E na Maia, em Peniche, em Amarante – onde há dois hotéis. São regiões onde não faz sentido nenhum, sobretudo porque a taxa turística deveria ser aplicada, e é o exemplo virtuoso de Lisboa, para compensar a maior carga que existe sobre um determinado local por força do movimento turístico – e saudamos que em boa hora os cruzeiristas paguem taxa turística na capital. Em Lisboa esta taxa é aplicada na recuperação de património, na abertura de novos polos de interesse turístico, no reforço das limpezas e higiene urbanas.
O governo deveria regular a taxa turística tendo em conta parâmetros como a quota de turistas ou o número de alojamentos?
Precisaria de ser estudado.
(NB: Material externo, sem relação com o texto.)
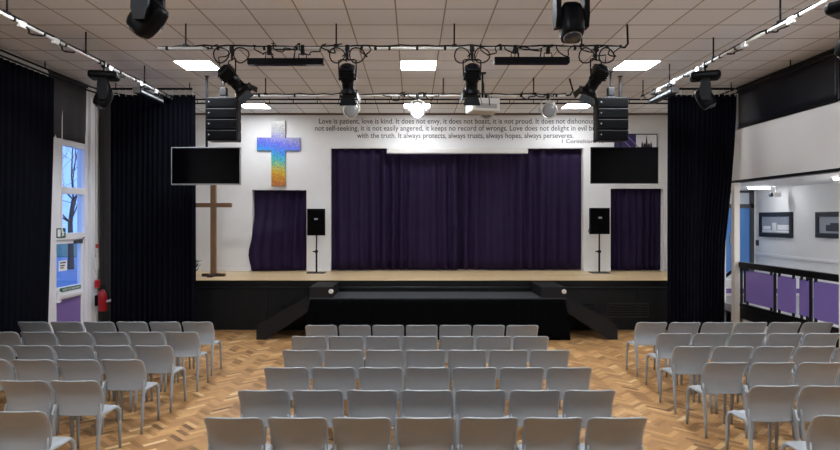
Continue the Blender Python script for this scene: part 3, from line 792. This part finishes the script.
moving_head(XRb, YS(705, XRb), PI / 2 - .4, -.5, 'black moving head light on the right side bar', s=.92, zt=4.42)
moving_head(XRb + .02, 5.80, .6, .5, 'black moving head light cut off by the right edge of the picture', zt=4.40)

# profile spotlights on the front bar
def spotlight(px, direction, label, zc=None, gel=False):
    x = PX(px, 7.9); y = 7.9; piv = Vector((x, y, zc or 4.13)); d = Vector(direction).normalized()
    t = thing('stage_spotlight', piv, label, 'spotlight', 'black profile spotlights on the front bar')
    q = Vector((0, 0, -1)).rotation_difference(d).to_matrix().to_4x4()
    Mx = Matrix.Translation(piv) @ q @ Matrix.Diagonal((1.12, 1.12, .84, 1))
    b = MB()
    b.box(-.085, .085, -.085, .085, .02, .20, .025, 2)
    for i in range(4): b.box(-.092, .092, -.092, .092, .05 + i * .035, .06 + i * .035, .003)
    b.lathe([(.20, .075), (.23, .05), (.235, .01)], (0, 0, 0), (0, 0, 1), 16)
    b.xform(Mx).build('lamp_house', 'blackplastic', t)
    b = MB().lathe([(-.04, .07), (.0, .078), (.06, .078), (.065, .07), (.2, .07), (.205, .085), (.25, .085), (.255, .06)], (0, 0, .02), (0, 0, -1), 20).xform(Mx).build('barrel', 'blackplastic', t)
    b2 = MB().lathe([(0, .06), (.006, .055), (.012, .02)], (0, 0, -.235), (0, 0, -1), 16).xform(Mx).build('lens', 'glasslens', b)
    MB().box(-.10, .10, -.10, -.092, -.26, -.22).box(-.10, .10, .092, .10, -.26, -.22).box(-.1, -.092, -.092, .092, -.26, -.22).box(.092, .1, -.092, .092, -.26, -.22).xform(Mx).build('colour_frame', 'blackmetal', t)
    for k in range(4):
        fl = Matrix.Rotation(k * PI / 2, 4, 'Z') @ Matrix.Translation((.098, 0, -.255)) @ Matrix.Rotation(-.55 if k % 2 else -.25, 4, 'Y')
        MB().prism([(-.075, 0), (.075, 0), (.10, -.12), (-.10, -.12)], 'x', -.003, .003).xform(Mx @ fl).build('barn_door', 'blackplastic', t)
    up = Vector((0, 0, 1)); side = d.cross(up)
    side = side.normalized() if side.length > .05 else Vector((1, 0, 0))
    y0_ = MB(); top = piv + up * .25
    for sg in (-1, 1):
        y0_.tube([piv + side * sg * .105, piv + side * sg * .115 + up * .13, piv + side * sg * .115 + up * .24, top + side * sg * .085], .0095, 6)
        y0_.lathe([(0, .022), (.03, .022)], piv + side * sg * .085, side * sg, 10)
    y0_.tube([top - side * .09, top + side * .09], .011, 6)
    y0_.build('bracket', 'blackmetal', t)
    c = MB(); clamp(c, top, (x, y, ZB)); c.build('clamp', 'blackmetal', t)
    cb = MB()
    for sg, ph in ((-1, .2), (1, .9)):
        pts = []
        for i in range(15):
            a = 2 * PI * i / 14 + ph
            pts.append((x + sg * .13 + .10 * math.cos(a), y - .03 + .03 * math.sin(a * 2), ZB - .10 + .10 * math.sin(a)))
        cb.tube(pts, .009, 6)
    rear = piv - d * .22
    cb.tube([rear, rear + Vector((0, -.04, .1)), Vector((x - .06, y - .05, ZB - .12)), Vector((x + .03, y - .03, ZB - .03))], .008, 6)
    cb.build('power_cable', 'rubber', t)
    return t
spotlight(232, (.55, .45, -.62), 'black profile spotlight aimed right, leftmost on the front bar')
spotlight(347.5, (.02, .5, -.86), 'black profile spotlight aimed straight down the hall, second from left on bar')
spotlight(472, (0, .5, -.86), 'black profile spotlight hanging in front of the white projector')
spotlight(596, (-.38, .5, -.78), 'black profile spotlight aimed left, rightmost on the front bar')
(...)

Neste momento [a regulação] é da competência dos municípios e acho bem, sou a favor da autonomia regional, mas não temos parâmetros como a avaliação da necessidade da taxa, da sua governança e da sua aplicação. Ou a Associação Nacional de Municípios ou o governo, com foco na Lei das Finanças Locais, deveriam encontrar uma forma de fazer uma aplicação virtuosa. Se for deixado à alçada de cada município, serão iguais os parâmetros que usam e não faz sentido nenhum, porque acaba por carregar sobre os hotéis, porque são eles que têm capacidade de cobrança. Um português que vá ao Algarve passar férias, sete dias, para um hotel-apartamento em municípios que cobram 2 ou 2,5 euros, este custo multiplicado por cinco pessoas é uma carga grande. Será que se justifica em todos os concelhos do Algarve? Ou na Maia, Amarante, Peniche e Figueira da Foz? Isto penaliza também os portugueses.
Já para os estrangeiros não será um fator de exclusão de determinado destino.
Veja-se os grupos. Porque é que Fátima recuou a aplicação da taxa? Há destinos de grupos, e é tudo negociado ao cêntimo, porque tem impacto. As pessoas já contam com as taxas, é verdade, em cidades principais, mas pode ser muito amigável não contar com elas noutras para onde queremos que os turistas também sejam direcionados. Confesso que fico intrigada com esta apetência tão grande por taxas turísticas e acho que podíamos diferenciar-nos aí.
Em 2023 as autarquias encaixaram um recorde de receitas de 69 milhões de euros com a taxa turística. Há transparência na aplicação destas verbas?
Só em Lisboa é que se diz onde é aplicada a taxa. No fundo de investimento turístico de Lisboa as decisões são tomadas em relação aos projetos. Nas outras cidades não está consignada a esses fins. São consideradas receitas municipais e é tão transparente como todas as outras receitas dos municípios. É suposto ser aplicada nas despesas gerais, e isso é crítico, pois deveria ser para compensar a carga a mais que o município tem com os turistas ou para otimizar a experiência dos turistas, e não é isso que se passa. Lamento, mas acho que as taxas turísticas se tornaram populares e não são benéficas para o turismo. Não se justificam, sobretudo se queremos ser atrativos.
São compatíveis, por exemplo, com a Agenda do Turismo para o Interior?
Precisamente, não faz sentido com a Agenda do Turismo para o Interior. O governo, por uma questão de coerência, deveria dar sinais de referência e ter uma preocupação de que as coisas têm de ser compatíveis.